A review of the concert on March 21, 2004 by Gary Lemco.
Pianist Ursula Oppens, the unofficial “high priestess” of the modern keyboard, made a powerful impression in her recital Sunday, March 21 at Le Petit Trianon, under the auspices of the Steinway Society The Bay Area. Playing music by Beethoven, Scriabin, Harrison, and Ravel, Oppens confirmed her repute as a technician of speed and power who will occasionally yield to the poetic and lyrical impulse. It was only in her one encore, Debussy’s Reflets dans l’eau, that the graceful, romantic side of her character overcame the sheer motor power of Oppens’ digital prowess.
Oppens can trace her musical pedigree back to Leonard Shure, the Schnabel assistant who gleaned much of Schnabel’s ability to lessen the percussive force of the piano. Oppens, however, does not eschew the hard patina, and her opening Beethoven Sonata No. 16 in G, Op. 31, No. 1, boldly announced her adroit grasp of Beethoven’s witty play with syncopation and dynamic shifts that make this piece another example of his sense of experiment and improvisation, a kind of “Vulcan’s laboratory” for his fertile imagination. Under Oppens’ fast hands, this work, and virtually all of the pieces she played, emerged as virtuoso etudes, here on the G Major triad. Even the formulaic Alberti bass of the second movement had to yield to opens’ revisionist character, so its harmonies prophesied bits of Chopin and Bartok.

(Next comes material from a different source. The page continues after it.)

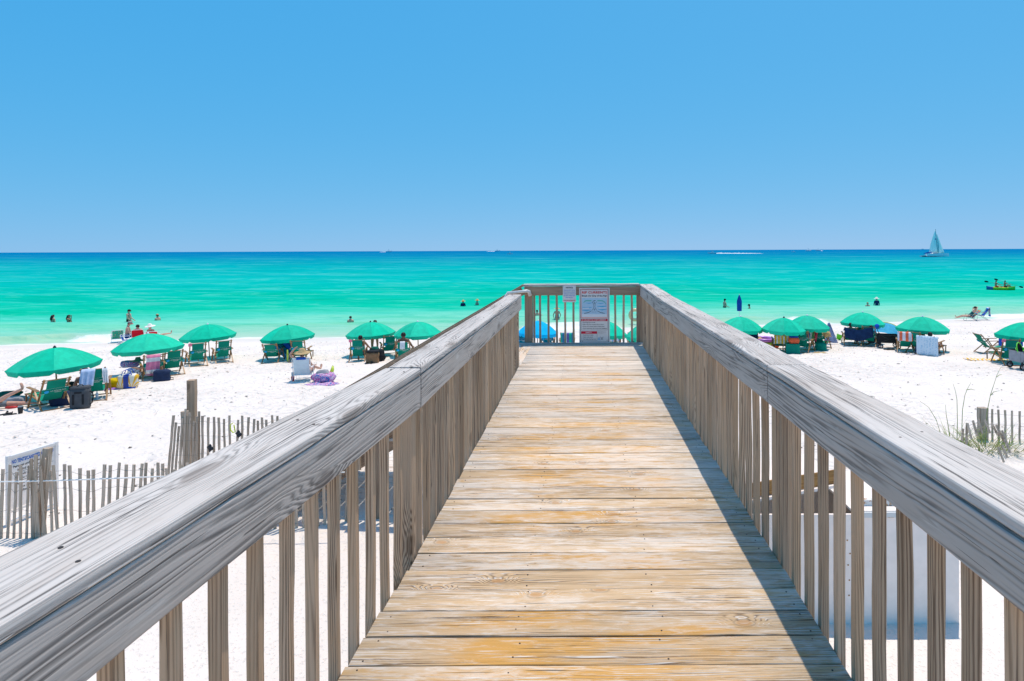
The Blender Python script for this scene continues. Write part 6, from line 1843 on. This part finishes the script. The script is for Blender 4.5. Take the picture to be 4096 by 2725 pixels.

The liberation of dissonance burst forth in her firebrand performance of Scriabin’s Fifth Sonata, the F-sharp Major, Op. 53 (1907). This one-movement work, subdivided into five sections, is a based on a series of upward gestures and chords built on fourths. Paradoxically intimate and ecstatic, the piece is a post-Wagnerian “poem” to self-assertion and cosmic angst. Oppens captured the fury and restlessness of this wild piece, a work that convinced Rachmaninov that Scriabin had “chosen a wrong path.” One member of the audience quipped, “I had never heard of this guy, and now I know why.” Even in its moments of repose, some mystical juggernaut seems ready to rend the veil.
Two composers comprised the second half of the recital, Lou Harrison (1917-2003) and Maurice Ravel. Harrison is a California phenomenon in music, an experimenter influenced by Henry Cowell and elements of Eastern music. Opens played his Prelude from Suite for piano (1943) and three Sonata from a set of six for Cembalo or Pianoforte. The Prelude gave us asymmetrical treatments of Bach, while Sonatas IV, V and VI added pentatonic scales, modes and occasionally raucous obstinate to Scarlatti formulas for two-voiced structure. Idiosynacratic dances, plenty of trills, and disarming moments of lyric simplicity made Harrison a natural outlet for Oppens’ sympathies. Ravel’s Valses nobles et sentimentales (1911) are his paean to the lost world of Schubert on the eve of WW I. More percussive than graceful, Oppens took most of the set too fast; consequently, the textures became monochromatic until the final waltz, which won Oppens’ pathos. La Valse, like most of Ravel’s large dance forms, explodes at the end, a perfect apotheosis of the Viennese sensibility, again swirling and aggressively clear in Oppens’ frenetic rendition, which left her and her rapt audience emotionally depleted.